### What is expected
Write out, precisely and in full, each line of the material.

### Data extract
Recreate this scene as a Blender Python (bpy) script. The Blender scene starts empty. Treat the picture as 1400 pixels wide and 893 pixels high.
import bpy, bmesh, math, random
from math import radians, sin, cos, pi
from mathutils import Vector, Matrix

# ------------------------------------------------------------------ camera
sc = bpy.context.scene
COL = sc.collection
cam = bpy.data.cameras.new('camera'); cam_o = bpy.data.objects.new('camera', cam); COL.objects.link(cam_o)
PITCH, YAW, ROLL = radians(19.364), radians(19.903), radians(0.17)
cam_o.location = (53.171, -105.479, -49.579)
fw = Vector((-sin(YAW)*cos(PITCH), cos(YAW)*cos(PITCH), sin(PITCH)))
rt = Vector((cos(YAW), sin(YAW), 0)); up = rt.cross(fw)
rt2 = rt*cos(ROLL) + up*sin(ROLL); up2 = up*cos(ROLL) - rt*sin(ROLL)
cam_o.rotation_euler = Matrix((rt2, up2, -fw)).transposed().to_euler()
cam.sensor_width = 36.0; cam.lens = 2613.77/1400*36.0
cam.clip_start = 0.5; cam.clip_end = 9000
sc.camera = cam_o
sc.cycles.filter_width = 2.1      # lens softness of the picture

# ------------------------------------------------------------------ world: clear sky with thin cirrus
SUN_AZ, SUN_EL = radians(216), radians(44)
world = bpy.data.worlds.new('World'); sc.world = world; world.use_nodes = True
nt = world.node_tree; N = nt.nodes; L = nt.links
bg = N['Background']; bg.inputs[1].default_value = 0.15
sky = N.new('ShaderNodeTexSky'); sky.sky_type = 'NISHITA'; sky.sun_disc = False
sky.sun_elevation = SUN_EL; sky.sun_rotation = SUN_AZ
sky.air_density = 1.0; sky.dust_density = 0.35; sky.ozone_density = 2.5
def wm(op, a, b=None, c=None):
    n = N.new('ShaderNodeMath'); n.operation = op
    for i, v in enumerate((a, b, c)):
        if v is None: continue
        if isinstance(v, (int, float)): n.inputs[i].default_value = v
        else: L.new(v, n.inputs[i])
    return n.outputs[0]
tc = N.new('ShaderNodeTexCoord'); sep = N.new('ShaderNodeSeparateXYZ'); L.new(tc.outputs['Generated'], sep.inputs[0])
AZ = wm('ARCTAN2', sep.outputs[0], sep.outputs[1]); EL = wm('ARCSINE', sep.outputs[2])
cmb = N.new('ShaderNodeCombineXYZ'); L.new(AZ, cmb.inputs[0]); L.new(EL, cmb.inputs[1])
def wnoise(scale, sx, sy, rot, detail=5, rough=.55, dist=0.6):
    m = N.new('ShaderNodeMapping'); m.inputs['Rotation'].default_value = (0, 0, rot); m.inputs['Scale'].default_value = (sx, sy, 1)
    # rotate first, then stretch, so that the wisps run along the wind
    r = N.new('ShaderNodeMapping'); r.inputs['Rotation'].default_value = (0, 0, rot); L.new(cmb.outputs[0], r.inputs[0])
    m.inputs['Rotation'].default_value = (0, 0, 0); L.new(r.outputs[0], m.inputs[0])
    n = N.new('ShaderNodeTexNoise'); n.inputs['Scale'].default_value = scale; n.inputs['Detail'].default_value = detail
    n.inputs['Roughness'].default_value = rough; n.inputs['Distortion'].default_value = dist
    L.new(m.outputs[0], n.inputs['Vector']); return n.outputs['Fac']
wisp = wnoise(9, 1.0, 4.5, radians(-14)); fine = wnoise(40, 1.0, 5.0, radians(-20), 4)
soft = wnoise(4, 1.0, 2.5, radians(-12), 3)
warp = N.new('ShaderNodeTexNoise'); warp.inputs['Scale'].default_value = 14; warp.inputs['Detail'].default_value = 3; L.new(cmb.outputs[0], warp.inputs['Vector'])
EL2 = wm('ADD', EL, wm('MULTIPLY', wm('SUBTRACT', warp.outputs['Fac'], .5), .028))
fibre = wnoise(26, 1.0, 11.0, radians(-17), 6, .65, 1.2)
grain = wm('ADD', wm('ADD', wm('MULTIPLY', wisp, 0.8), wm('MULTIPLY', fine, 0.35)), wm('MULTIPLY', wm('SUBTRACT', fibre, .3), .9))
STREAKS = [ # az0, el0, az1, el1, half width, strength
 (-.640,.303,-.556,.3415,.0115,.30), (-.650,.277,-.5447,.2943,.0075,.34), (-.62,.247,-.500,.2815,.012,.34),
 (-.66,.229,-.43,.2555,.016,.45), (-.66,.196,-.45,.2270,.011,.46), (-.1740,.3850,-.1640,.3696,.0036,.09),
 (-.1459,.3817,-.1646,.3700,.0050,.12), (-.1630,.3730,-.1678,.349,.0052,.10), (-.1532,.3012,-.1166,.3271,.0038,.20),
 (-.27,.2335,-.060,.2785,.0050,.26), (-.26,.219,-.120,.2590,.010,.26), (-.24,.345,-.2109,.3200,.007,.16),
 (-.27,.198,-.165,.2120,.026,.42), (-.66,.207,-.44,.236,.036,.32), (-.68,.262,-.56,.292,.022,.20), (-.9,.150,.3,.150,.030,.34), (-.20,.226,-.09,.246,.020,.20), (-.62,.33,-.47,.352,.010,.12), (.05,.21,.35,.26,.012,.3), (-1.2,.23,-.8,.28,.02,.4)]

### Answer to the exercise
Recreate this scene as a Blender Python (bpy) script. The Blender scene starts empty. Treat the picture as 1400 pixels wide and 893 pixels high.
import bpy, bmesh, math, random
from math import radians, sin, cos, pi
from mathutils import Vector, Matrix

# ------------------------------------------------------------------ camera
sc = bpy.context.scene
COL = sc.collection
cam = bpy.data.cameras.new('camera'); cam_o = bpy.data.objects.new('camera', cam); COL.objects.link(cam_o)
PITCH, YAW, ROLL = radians(19.364), radians(19.903), radians(0.17)
cam_o.location = (53.171, -105.479, -49.579)
fw = Vector((-sin(YAW)*cos(PITCH), cos(YAW)*cos(PITCH), sin(PITCH)))
rt = Vector((cos(YAW), sin(YAW), 0)); up = rt.cross(fw)
rt2 = rt*cos(ROLL) + up*sin(ROLL); up2 = up*cos(ROLL) - rt*sin(ROLL)
cam_o.rotation_euler = Matrix((rt2, up2, -fw)).transposed().to_euler()
cam.sensor_width = 36.0; cam.lens = 2613.77/1400*36.0
cam.clip_start = 0.5; cam.clip_end = 9000
sc.camera = cam_o
sc.cycles.filter_width = 2.1      # lens softness of the picture

# ------------------------------------------------------------------ world: clear sky with thin cirrus
SUN_AZ, SUN_EL = radians(216), radians(44)
world = bpy.data.worlds.new('World'); sc.world = world; world.use_nodes = True
nt = world.node_tree; N = nt.nodes; L = nt.links
bg = N['Background']; bg.inputs[1].default_value = 0.15
sky = N.new('ShaderNodeTexSky'); sky.sky_type = 'NISHITA'; sky.sun_disc = False
sky.sun_elevation = SUN_EL; sky.sun_rotation = SUN_AZ
sky.air_density = 1.0; sky.dust_density = 0.35; sky.ozone_density = 2.5
def wm(op, a, b=None, c=None):
    n = N.new('ShaderNodeMath'); n.operation = op
    for i, v in enumerate((a, b, c)):
        if v is None: continue
        if isinstance(v, (int, float)): n.inputs[i].default_value = v
        else: L.new(v, n.inputs[i])
    return n.outputs[0]
tc = N.new('ShaderNodeTexCoord'); sep = N.new('ShaderNodeSeparateXYZ'); L.new(tc.outputs['Generated'], sep.inputs[0])
AZ = wm('ARCTAN2', sep.outputs[0], sep.outputs[1]); EL = wm('ARCSINE', sep.outputs[2])
cmb = N.new('ShaderNodeCombineXYZ'); L.new(AZ, cmb.inputs[0]); L.new(EL, cmb.inputs[1])
def wnoise(scale, sx, sy, rot, detail=5, rough=.55, dist=0.6):
    m = N.new('ShaderNodeMapping'); m.inputs['Rotation'].default_value = (0, 0, rot); m.inputs['Scale'].default_value = (sx, sy, 1)
    # rotate first, then stretch, so that the wisps run along the wind
    r = N.new('ShaderNodeMapping'); r.inputs['Rotation'].default_value = (0, 0, rot); L.new(cmb.outputs[0], r.inputs[0])
    m.inputs['Rotation'].default_value = (0, 0, 0); L.new(r.outputs[0], m.inputs[0])
    n = N.new('ShaderNodeTexNoise'); n.inputs['Scale'].default_value = scale; n.inputs['Detail'].default_value = detail
    n.inputs['Roughness'].default_value = rough; n.inputs['Distortion'].default_value = dist
    L.new(m.outputs[0], n.inputs['Vector']); return n.outputs['Fac']
wisp = wnoise(9, 1.0, 4.5, radians(-14)); fine = wnoise(40, 1.0, 5.0, radians(-20), 4)
soft = wnoise(4, 1.0, 2.5, radians(-12), 3)
warp = N.new('ShaderNodeTexNoise'); warp.inputs['Scale'].default_value = 14; warp.inputs['Detail'].default_value = 3; L.new(cmb.outputs[0], warp.inputs['Vector'])
EL2 = wm('ADD', EL, wm('MULTIPLY', wm('SUBTRACT', warp.outputs['Fac'], .5), .028))
fibre = wnoise(26, 1.0, 11.0, radians(-17), 6, .65, 1.2)
grain = wm('ADD', wm('ADD', wm('MULTIPLY', wisp, 0.8), wm('MULTIPLY', fine, 0.35)), wm('MULTIPLY', wm('SUBTRACT', fibre, .3), .9))
STREAKS = [ # az0, el0, az1, el1, half width, strength
 (-.640,.303,-.556,.3415,.0115,.30), (-.650,.277,-.5447,.2943,.0075,.34), (-.62,.247,-.500,.2815,.012,.34),
 (-.66,.229,-.43,.2555,.016,.45), (-.66,.196,-.45,.2270,.011,.46), (-.1740,.3850,-.1640,.3696,.0036,.09),
 (-.1459,.3817,-.1646,.3700,.0050,.12), (-.1630,.3730,-.1678,.349,.0052,.10), (-.1532,.3012,-.1166,.3271,.0038,.20),
 (-.27,.2335,-.060,.2785,.0050,.26), (-.26,.219,-.120,.2590,.010,.26), (-.24,.345,-.2109,.3200,.007,.16),
 (-.27,.198,-.165,.2120,.026,.42), (-.66,.207,-.44,.236,.036,.32), (-.68,.262,-.56,.292,.022,.20), (-.9,.150,.3,.150,.030,.34), (-.20,.226,-.09,.246,.020,.20), (-.62,.33,-.47,.352,.010,.12), (.05,.21,.35,.26,.012,.3), (-1.2,.23,-.8,.28,.02,.4)]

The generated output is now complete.